European Credit Transfer and Accumulation System (ECTS): Explanation of the credit system at university

Written by Kerstin Lakits, Sept 15, 2022

The university system with all its complicated acronyms such as ECTS, STEOP or SWS may seem intimidating, especially to freshmen. However, those are very simple concepts that help you in everyday university life. Today we explain the ECTS that you will come across during lectures, planning your semester and exchange semesters.

What is the European Credit Transfer and Accumulation System (ECTS)?

The ECTS (European Credit Transfer and Accumulation System) was developed during the Bologna process. A universal unit of measurement, ECTS points or credit points, were introduced to make study programmes in Europe comparable and more transparent.

This should ensure that…

  • Study and exam requirements are clearer.
  • The time for studies is reduced.
  • Students have a better overview of their study progress.
  • Planning your study programme is easier.
  • The workload of students is more transparent.
  • Students can plan their semesters more flexibly.
  • National and international mobility is easier for students.
  • The recognition of foreign study and exam performances is easier.

ECTS points are essential for the course catalogue, learning agreement and transcript of records. The ECTS points in the course catalogue help you with planning your semester. If you want to study at a foreign university, the ECTS points help you find equivalent courses. This will help with your Learning Agreement and Transcript of Records. If you are planning one or more semesters abroad, then you can find more information here!

ECTS points for Bachelor & Master programmes

A bachelor programme consists of 180 ECTS points that are split into 30 ECTS per semester in the minimum study duration. A master programme consists of 120 ECTS points that are split into 4 semesters à 30 ECTS in the minimum study duration.

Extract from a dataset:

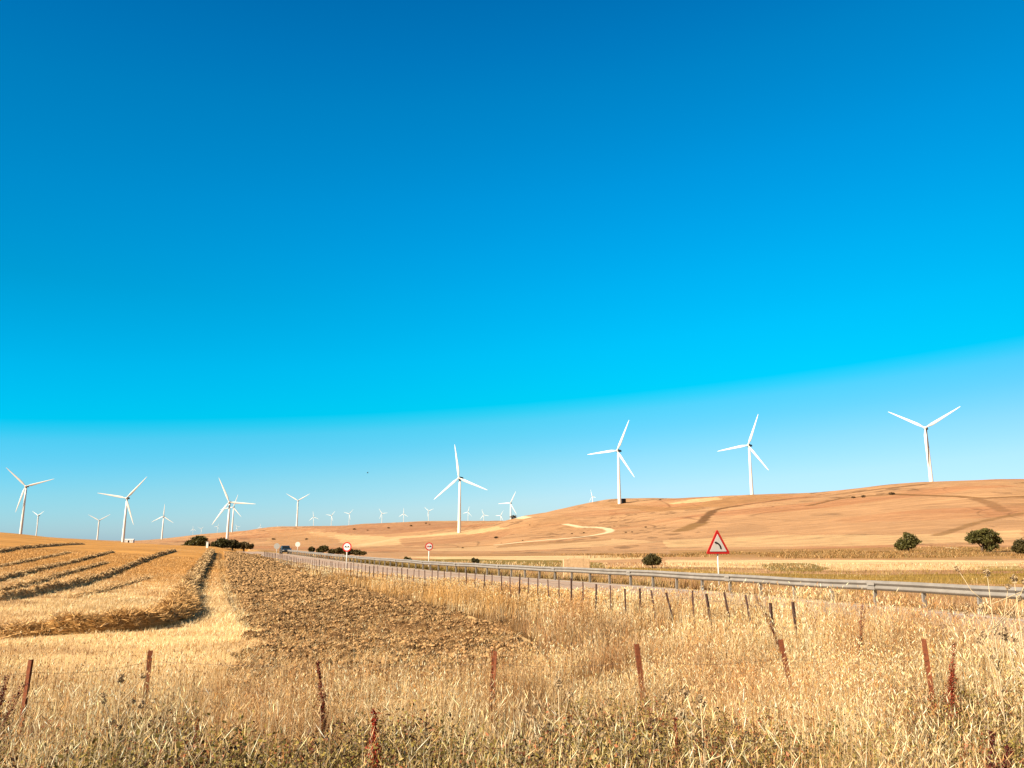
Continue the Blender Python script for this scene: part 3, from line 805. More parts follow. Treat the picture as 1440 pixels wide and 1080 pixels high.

The ECTS points for both programs include the following academic work:

  • Courses with continuous assessment and non-continuous assessment (lectures, seminars, courses, etc.)
  • Internships
  • Autonomous studying (research, studying, homework, preparation of presentations, etc.)
  • Exam preparation
  • Thesis (seminar paper, bachelor thesis, master thesis, etc.)
  • Final exams

STUWO Tip: When you are planning your semester and choosing your courses, take a look at the ECTS points. Calculate how many hours are dedicated to being present at lectures. The difference between attendance and ECTS is the approximate workload outside of university. This makes sure that you aren’t overwhelmed with homework, presentations and studying.

How many hours equal one ECTS?

In the past the attendance of students was calculated by hours per week (SWS); however, nowadays the real workload is calculated into ECTS points. One ECTS point equals 25 hours of work. The amount of ECTS indicated for courses is an estimation

Example: A lecture with 2 ECTS means that you should calculate 50 hours of work for completing the lecture. This includes attendance, mandatory literature, studying and the exam.

Grades & ECTS

Grades are given independent of ECTS. Sometimes the grade average includes the amount of ECTS. Meaning that grades from lectures with more ECTS have a bigger impact. This type of calculation is used fort he grade average for performance scholarships.

Example: When calculating the grade average an „A“ for a 5 ECTS lecture is more important than a „C“ for a 2 ECTS lecture.


How many ECTS do I have to receive?

Starting with the winter semester 2022/23, students in bachelor and diploma degrees have to make 4 ECTS per semester and prove that in the fourth semester by having received 16 ECTS.

What happens if I don’t get enough ECTS?

If bachelor or diploma students don’t get 16 ECTS in the first four semesters, you lose your admission to university and cannot continue your programme in the next two years.

How many ECTS do I need to receive family allowances?

To receive family allowance after the first year at university, you must prove that you have passed the study orientation and preparation phase (STEOP) made of 14 ECTS or lectures of 16 ECTS.

The ECTS points are first and foremost a helpful tool for planning your semester. This way you can estimate your workload and choose the right courses. Here is a checklist for a successful start into the semester!

We hope that this article gave you good insight into the ECTS and wish you a successful semester!